Moshfegh propels her narrative through ever-increasing glimpses at Eileen’s future. (“If I’d had any idea that this would be the last Sunday I’d ever spend in X-ville, I might have spent it packing a suitcase… unbeknownst to me at the time, I would be gone by Christmas morning…I will do my best to narrate the events of my last days in X-ville.”) This acts to heighten the stakes, eventually bringing the reader to the moment that forces Eileen to take the plunge into a new life: the arrival of Rebecca, a new employee at the Moorehead prison for boys. Her introduction prompts the swiftly rising action that draws all previously established narrative threads into a taut through line.

Eileen is immediately smitten by the refined comportment of the beautiful, Ivy-League Rebecca, and she tries everything in her power to become friends with her. “I thought of Rebecca, whose arrival at Moorehead seemed like a sweet promise from God that my situation could improve. I was no longer alone.” Rebecca is kind to Eileen, and a conspiratorial bond eventually links them in friendship. Eileen comes to desperately depend on that bond, though, for her plan to escape X-ville to succeed. However, she seems temporarily stymied by her obsession with Rebecca, denying any existence of sexual attraction to her.

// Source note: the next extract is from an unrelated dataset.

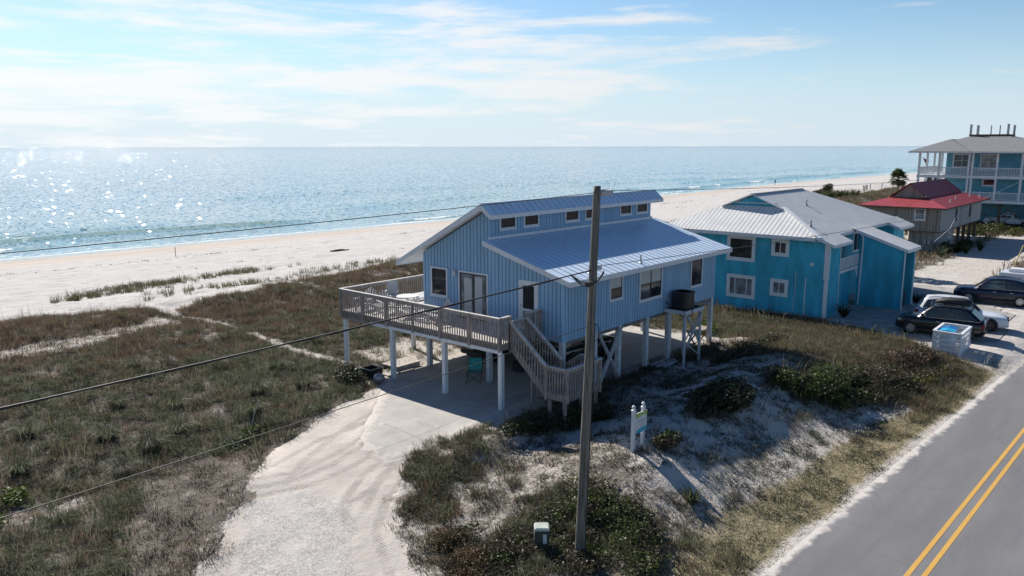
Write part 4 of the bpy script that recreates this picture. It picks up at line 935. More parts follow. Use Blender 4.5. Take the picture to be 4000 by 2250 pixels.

As our narrator approaches her moment of reckoning, one that will test her commitment to Rebecca (the story also unearths a crime that drives the enigmatic friend-as-savior to confront a person “more evil than [she] had counted on”), Eileen is given stewardship of her father’s gun, affording her a power capable of changing her future as she sees fit. With “Eileen,” Moshfegh expands on the skillful lyricism of her first novel, McGlue, revealing characters of depth and complexity that warrant our attention and compassion, asking of the reader to examine his own capacity for forgiving greatly imperfect people.